# Records to process
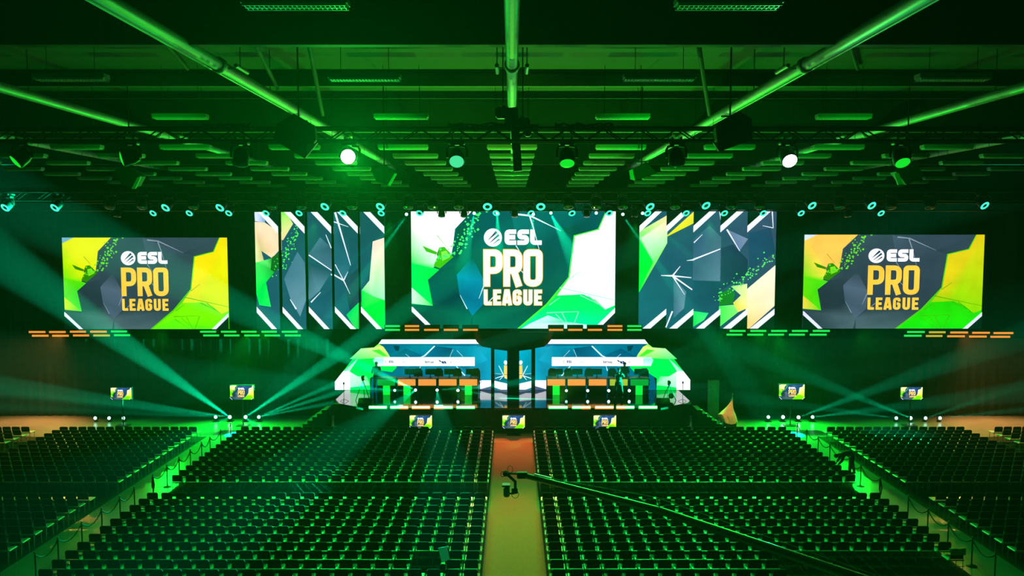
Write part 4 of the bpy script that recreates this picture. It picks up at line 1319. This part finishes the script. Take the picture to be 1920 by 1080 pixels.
def person(loc, J, label, hair='hair', rz=0):
    """J: joint name -> (x, y, z)"""
    N = ['pelvis', 'waist', 'chest', 'neck', 'jaw', 'crown', 'shl', 'ell', 'wrl', 'hal', 'shr', 'elr', 'wrr', 'har', 'hipl', 'knl', 'anl', 'tol', 'hipr', 'knr', 'anr', 'tor']
    rad = dict(pelvis=(.18, .14), waist=(.16, .13), chest=(.19, .14), neck=.055, jaw=(.075, .085), crown=(.075, .085), shl=.075, ell=.05, wrl=.03, hal=(.038, .02), shr=.075, elr=.05, wrr=.028, har=(.038, .02),
               hipl=.11, knl=.072, anl=.05, tol=.036, hipr=.11, knr=.072, anr=.05, tor=.036)
    E = [('pelvis', 'waist'), ('waist', 'chest'), ('chest', 'neck'), ('neck', 'jaw'), ('jaw', 'crown'), ('chest', 'shl'), ('shl', 'ell'), ('ell', 'wrl'), ('wrl', 'hal'), ('chest', 'shr'), ('shr', 'elr'), ('elr', 'wrr'), ('wrr', 'har'),
         ('pelvis', 'hipl'), ('hipl', 'knl'), ('knl', 'anl'), ('anl', 'tol'), ('pelvis', 'hipr'), ('hipr', 'knr'), ('knr', 'anr'), ('anr', 'tor')]
    P = [Vector(J[n]) for n in N]
    Rr = [rad[n] for n in N]
    ed = [(N.index(a), N.index(b)) for a, b in E]
    for h_, w_, e_ in (('hal', 'wrl', 'ell'), ('har', 'wrr', 'elr')):
        hp = Vector(J[h_])
        d = (hp - Vector(J[w_])).normalized()
        side = d.cross(Vector((0, 1, .3))).normalized()
        up = d.cross(side)
        for k in range(4):
            b = hp + side * (.03 - .02 * k)
            L_ = (.045, .052, .048, .038)[k]
            i0 = len(P)
            P += [b + d * .02, b + d * (.02 + L_ * .6) + up * .008, b + d * (.02 + L_) + up * .025]
            Rr += [.010, .009, .008]
            ed += [(N.index(h_), i0), (i0, i0 + 1), (i0 + 1, i0 + 2)]
        i0 = len(P)
        P += [hp + side * .035 - d * .03 + up * .01, hp + side * .06 + up * .02]
        Rr += [.012, .010]
        ed += [(N.index(h_), i0), (i0, i0 + 1)]
    t = empty('person', loc, label, 'person', rz=rz)
    skin_mesh('body', P, ed, Rr, M['skin'], t)
    # clothing over torso, arms and legs
    def sub(names, edges, grow, nm, m):
        pp = [Vector(J[n]) for n in names]
        rr_ = [tuple(v + grow for v in rad[n]) if isinstance(rad[n], tuple) else rad[n] + grow for n in names]
        skin_mesh(nm, pp, [(names.index(a), names.index(b)) for a, b in edges], rr_, m, t)
    sub(['pelvis', 'waist', 'chest', 'neck', 'shl', 'ell', 'wrl', 'shr', 'elr', 'wrr'], [('pelvis', 'waist'), ('waist', 'chest'), ('chest', 'neck'), ('chest', 'shl'), ('shl', 'ell'), ('ell', 'wrl'), ('chest', 'shr'), ('shr', 'elr'), ('elr', 'wrr')], .014, 'jacket', M['clothes'])
    sub(['pelvis', 'waist', 'hipl', 'knl', 'anl', 'hipr', 'knr', 'anr'], [('waist', 'pelvis'), ('pelvis', 'hipl'), ('hipl', 'knl'), ('knl', 'anl'), ('pelvis', 'hipr'), ('hipr', 'knr'), ('knr', 'anr')], .016, 'trousers', M['clothes'])
    for a_ in ('l', 'r'):
        A_, T_ = Vector(J['an' + a_]), Vector(J['to' + a_])
        MB().tube([A_ - (T_ - A_) * .3 + Vector((0, 0, -.02)), A_ * .4 + T_ * .6, T_ + (T_ - A_) * .15], [.05, .05, .038], 8).build('shoe', M['black'], t, True)
    # hair and face
    jw, cr_ = Vector(J['jaw']), Vector(J['crown'])
    ax = (cr_ - jw).normalized()
    face = Vector(J['face']).normalized()
    MB().lathe([(-.045, .088), (.0, .10), (.05, .092), (.085, .05), (.095, .0)], cr_ - face * .018, ax, 14).build('hair', M[hair], t, True)
    sd = ax.cross(face).normalized()
    e = MB()
    for s in (-1, 1):
        e.lathe([(0, .012), (.006, .008), (.008, 0)], (jw + cr_) / 2 + ax * .01 + face * .082 + sd * s * .03, face, 8)
    e.build('eyes', M['black'], t)
    MB().cyl((jw + cr_) / 2 - ax * .005 + face * .078, (jw + cr_) / 2 - ax * .03 + face * .105, .008, .014, n=8).build('nose', M['skin'], t, True)
    MB().box(jw + face * .082 - ax * .005, (.04, .01, .008)).build('mouth', M['clothes'], t)
    er = MB()
    for s in (-1, 1):
        er.lathe([(0, .022), (.012, .026), (.016, .012)], (jw + cr_) / 2 + sd * s * .075, sd * s, 8)
    er.build('ears', M['skin'], t, True)
    return t


STAND = dict(pelvis=(0, 0, .95), waist=(0, 0, 1.08), chest=(0, .01, 1.32), neck=(0, 0, 1.48), jaw=(0, -.03, 1.56), crown=(0, -.02, 1.66), face=(0, -1, 0),
             shl=(-.19, 0, 1.39), ell=(-.25, -.06, 1.12), wrl=(-.2, -.28, 1.12), hal=(-.17, -.36, 1.15), shr=(.19, 0, 1.39), elr=(.25, -.06, 1.12), wrr=(.2, -.28, 1.12), har=(.17, -.36, 1.15),
             hipl=(-.1, 0, .80), knl=(-.12, -.02, .48), anl=(-.13, .02, .08), tol=(-.14, -.14, .035), hipr=(.1, 0, .80), knr=(.12, -.02, .48), anr=(.13, .02, .08), tor=(.14, -.14, .035))
BEND = dict(pelvis=(0, 0, .90), waist=(-.12, 0, 1.0), chest=(-.36, 0, 1.02), neck=(-.53, 0, .95), jaw=(-.60, 0, .88), crown=(-.69, 0, .84), face=(-.4, 0, -1),
            shl=(-.42, -.17, .93), ell=(-.48, -.18, .68), wrl=(-.62, -.12, .50), hal=(-.68, -.10, .44), shr=(-.42, .17, .95), elr=(-.46, .18, .70), wrr=(-.60, .12, .55), har=(-.66, .1, .49),
            hipl=(.0, -.1, .76), knl=(-.10, -.12, .46), anl=(-.12, -.12, .08), tol=(-.27, -.13, .035), hipr=(.03, .1, .76), knr=(.10, .14, .46), anr=(.20, .14, .08), tor=(.05, .15, .035))
OPER = dict(STAND, ell=(-.3, -.02, 1.22), wrl=(-.22, -.22, 1.38), hal=(-.17, -.28, 1.42), elr=(.3, -.02, 1.22), wrr=(.2, -.22, 1.38), har=(.15, -.28, 1.42),
            hipl=(-.11, 0, .80), knl=(-.17, -.02, .48), anl=(-.22, .02, .08), tol=(-.25, -.12, .035), hipr=(.11, 0, .80), knr=(.17, -.02, .48), anr=(.22, .02, .08), tor=(.25, -.12, .035))

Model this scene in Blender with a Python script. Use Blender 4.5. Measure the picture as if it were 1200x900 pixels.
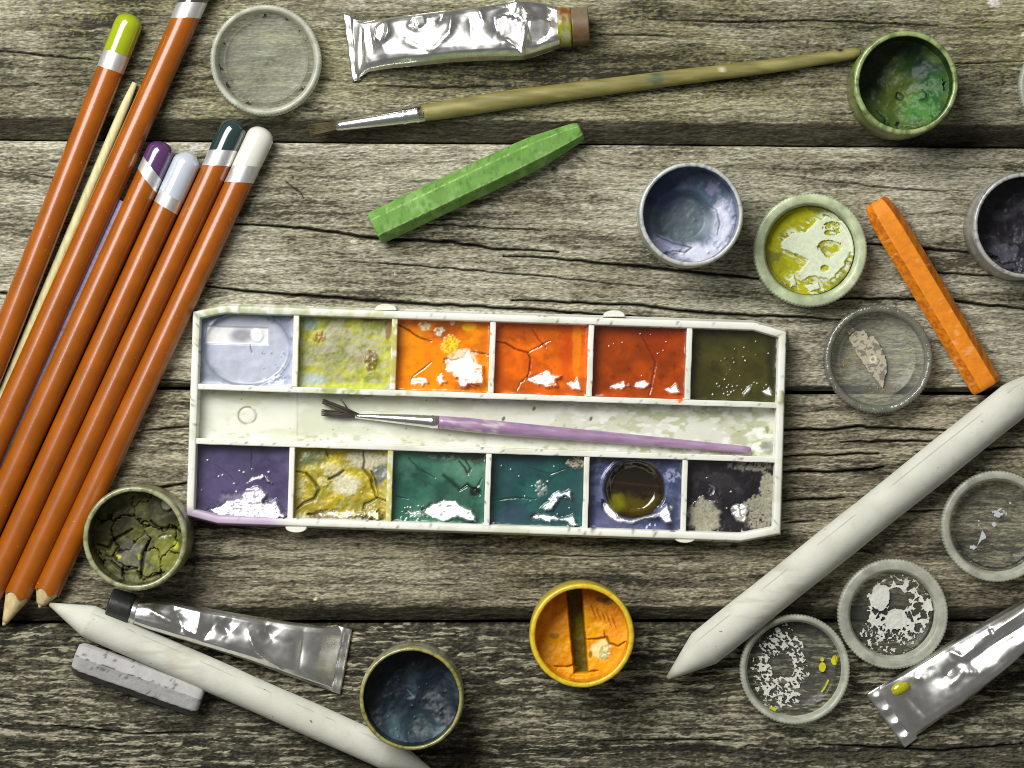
import bpy, math, random
import numpy as np
random.seed(7)
C = bpy.context.scene.collection
for o in list(bpy.data.objects): bpy.data.objects.remove(o)

# ---------------------------------------------------------------- camera, light, exposure
S = 0.00023            # metres per photo pixel on the table plane
D = 3900.0             # camera height in those pixels (0.9 m)
scn = bpy.context.scene
cam = bpy.data.cameras.new("camera"); camo = bpy.data.objects.new("camera", cam); C.objects.link(camo)
camo.location = (0, 0, D*S); cam.sensor_width = 36; cam.lens = 36*D/1200; cam.clip_start = 0.01; cam.clip_end = 20
scn.camera = camo
scn.cycles.filter_width = 1.0
w = bpy.data.worlds.new("World"); scn.world = w; w.use_nodes = True
w.node_tree.nodes["Background"].inputs[0].default_value = (1.0, 0.985, 0.94, 1)
w.node_tree.nodes["Background"].inputs[1].default_value = 0.15
def area(name, loc, size, power, col):
    l = bpy.data.lights.new(name, 'AREA'); l.shape = 'RECTANGLE'; l.size, l.size_y = size; l.energy = power; l.color = col
    o = bpy.data.objects.new(name, l); C.objects.link(o); o.location = loc
    import mathutils
    o.rotation_euler = (-mathutils.Vector(loc)).to_track_quat('-Z', 'Y').to_euler()
area("window_light", (-0.34, 0.38, 0.62), (0.54, 0.46), 10.2, (1.0, 0.985, 0.955))
scn.view_settings.view_transform = 'Standard'; scn.view_settings.look = 'None'
scn.view_settings.exposure = 0; scn.view_settings.gamma = 1

# ---------------------------------------------------------------- numpy helpers
def lin(c):
    c = np.array(c, float)/255.0
    return np.where(c <= .04045, c/12.92, ((c+.055)/1.055)**2.4)
def sst(a, b, x):
    t = np.clip((x-a)/(b-a), 0, 1); return t*t*(3-2*t)
def _h(ix, iy, s):
    n = (ix.astype(np.int64)*374761393 + iy.astype(np.int64)*668265263 + int(s)*1442695041) & 0xffffffff
    n = ((n ^ (n >> 13))*1274126177) & 0xffffffff
    n = ((n ^ (n >> 16))*2246822519) & 0xffffffff
    return ((n ^ (n >> 15)) & 0xffffff)/float(0xffffff)
def vn(x, y, s=0):
    x = np.asarray(x, float); y = np.asarray(y, float)
    xi = np.floor(x); yi = np.floor(y); fx = x-xi; fy = y-yi
    fx = fx*fx*(3-2*fx); fy = fy*fy*(3-2*fy)
    a = _h(xi, yi, s); b = _h(xi+1, yi, s); c = _h(xi, yi+1, s); d = _h(xi+1, yi+1, s)
    return (a*(1-fx)+b*fx)*(1-fy)+(c*(1-fx)+d*fx)*fy
def fbm(x, y, s=0, o=4, g=.5):
    t = 0; a = 1; n = 0
    for k in range(o):
        t = t + a*vn(x*2**k+k*17.3, y*2**k+k*9.7, s+k*31); n += a; a *= g
    return t/n
def worley(x, y, s=0):
    xi = np.floor(x); yi = np.floor(y); f1 = np.full(x.shape, 9.); f2 = np.full(x.shape, 9.); cid = np.zeros(x.shape)
    for i in (-1, 0, 1):
        for j in (-1, 0, 1):
            cx = xi+i; cy = yi+j
            d = np.hypot(cx+_h(cx, cy, s)-x, cy+_h(cx, cy, s+5)-y)
            m = d < f1
            f2 = np.where(m, f1, np.minimum(f2, d)); cid = np.where(m, _h(cx, cy, s+9), cid); f1 = np.where(m, d, f1)
    return f1, f2, cid
def dseg(X, Y, pts):
    """distance to a polyline and the fraction along it"""
    best = np.full(X.shape, 1e9); tt = np.zeros(X.shape); n = len(pts)-1
    for i in range(n):
        ax, ay = pts[i]; bx, by = pts[i+1]; dx, dy = bx-ax, by-ay
        t = np.clip(((X-ax)*dx+(Y-ay)*dy)/(dx*dx+dy*dy+1e-9), 0, 1)
        d = np.hypot(X-ax-t*dx, Y-ay-t*dy); m = d < best
        best = np.where(m, d, best); tt = np.where(m, (i+t)/n, tt)
    return best, tt
def sdpoly(X, Y, pts):
    """signed distance, positive inside"""
    d, _ = dseg(X, Y, list(pts)+[pts[0]]); ins = np.zeros(X.shape, bool); n = len(pts)
    for i in range(n):
        ax, ay = pts[i]; bx, by = pts[(i+1) % n]
        if ay == by: continue
        c = ((ay > Y) != (by > Y)) & (X < (bx-ax)*(Y-ay)/(by-ay)+ax)
        ins ^= c
    return np.where(ins, d, -d)
def mix(a, b, t):
    t = np.asarray(t)[..., None]; return np.asarray(a)*(1-t)+np.asarray(b)*t

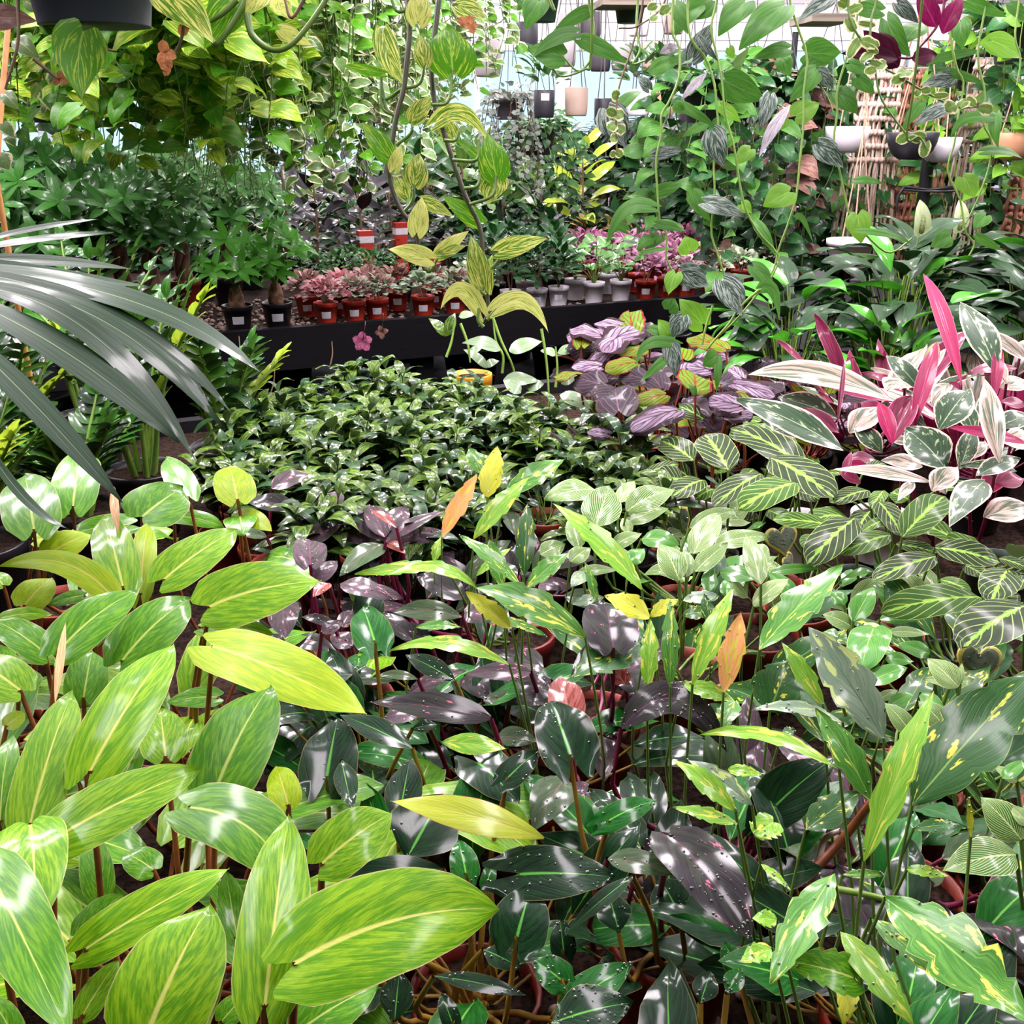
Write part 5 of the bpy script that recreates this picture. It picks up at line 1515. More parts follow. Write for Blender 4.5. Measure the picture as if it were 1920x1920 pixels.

# Instructions to follow
Copy out the listing above from the line containing "Model this scene" to the line containing "for o in list(bpy.data.objects): bpy.data.objects.remove(o)", both included, exactly as written and minus the images.

# Written answer
Model this scene in Blender with a Python script. Use Blender 4.5. Measure the picture as if it were 1200x900 pixels.
import bpy, math, random
import numpy as np
random.seed(7)
C = bpy.context.scene.collection
for o in list(bpy.data.objects): bpy.data.objects.remove(o)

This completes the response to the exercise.